President Barack Obama on Wednesday harshly condemned Russian aggression in Ukraine as a threat to peace in Europe and pledged that NATO will protect allies who fear they will be Moscow's next target. Standing on Russia's doorstep, Obama declared "this is a moment of testing" for the Western alliance to stand up to the Kremlin.

At the same time, the Pentagon announced that 200 U.S. soldiers would participate in an exercise in western Ukraine starting next week. Though largely a symbolic move, distant from the conflict with Russian-backed separatists, it would mark the first presence of American ground troops in Ukraine since the crisis began.

Obama's tough words set the stage for a pivotal summit of the 28-nation NATO alliance beginning Thursday in Wales. For years, Moscow seethed as NATO expanded its membership and pushed its reach to Russia's borders, encompassing former republics of the Soviet Union. The backlash from Moscow was a long time coming, but now Vladimir Putin seems determined to assert Russia's role as a great power.

Obama offered no new prescriptions for solving the central conflict that has put Eastern Europe on edge: Russia's months-long incursion in Ukraine. Multiple rounds of U.S. and European economic sanctions have done little to shift Putin's tactics, and Obama remains staunchly opposed to U.S. military intervention. Unlike the Baltics and other Eastern European nations, Ukraine is not a member of NATO, meaning the U.S. and other allies have no treaty obligation to come to its defence.

Following Obama's remarks in Estonia, Putin spelled out a seven-point plan for ending hostilities in eastern Ukraine. The Russian leader said the rebels should halt their offensive and the Ukrainian government forces should pull back to a distance that would make it impossible for them to use artillery and rockets against residential areas.

Ukrainian President Petro Poroshenko's office said he was indeed working with Putin on a cease-fire. But Western leaders were skeptical, noting it wasn't the first attempt to halt the deadly conflict.

Poroshenko is to meet with Obama and European leaders on Thursday on the sidelines of the NATO summit.

The West's inability so far to stem the crisis has compounded fears in Eastern Europe that Putin could feel emboldened to make moves in other former Soviet territories. White House officials said Obama's visit to Tallinn was meant to both reassure Baltic leaders that the U.S. would defend their sovereignty if that happened and to warn Putin that he would be risking a confrontation with the American military should he move in that direction.

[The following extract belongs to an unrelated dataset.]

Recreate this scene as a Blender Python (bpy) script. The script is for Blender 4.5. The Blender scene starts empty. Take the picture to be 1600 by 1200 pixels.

"We will defend our NATO allies — every ally," Obama said in a speech to young people as well as political and civil leaders. "In this alliance, there are no old members or new members, no senior partners or junior partners - there are just allies, pure and simple. And we will defend the territorial integrity of every single one. "

In response to the Ukraine crisis, the U.S. will contribute troops and equipment to a rapid response force in Eastern Europe that would be able to deploy within 48 hours.

NATO has already stepped up its air, land and sea rotations in the region. And Obama announced Wednesday that he would send more Air Force units and aircraft to the Baltics, likely to Estonia's Amari Air Base.

The three Baltic nations - Estonia, Latvia and Lithuania - have long had an affinity for the U.S., which never recognized the Soviet Union's nearly five-decade occupation of their territories. After the Soviet Union disintegrated, the Baltics turned to the West and joined the European Union and NATO in 2004, much to the chagrin of Russia.

The leaders of Latvia and Lithuania travelled to Estonia Wednesday to meet with Obama. While they welcomed U.S. commitments to the region, they pressed for more, including permanent NATO bases near their borders.

Other alliance members are loath to take that step because of a 1997 agreement with the Kremlin in which NATO said it would not have a permanent troop presence of a significant size on Russia's border.

Estonian President Toomas Hendrick Ilves said NATO should have the flexibility to sidestep the agreement because security conditions have shifted drastically since its signing.

"I would argue this is an unforeseen and new security environment," said Ilves, who grew up in the United States. "It does not mean we have to give up the whole act, but certainly when an agreement in certain parts no longer holds, well, then it's time to make a change."

Some analysts suggest NATO could try to get around the agreement by calling its new force structure a persistent presence rather than a permanent one.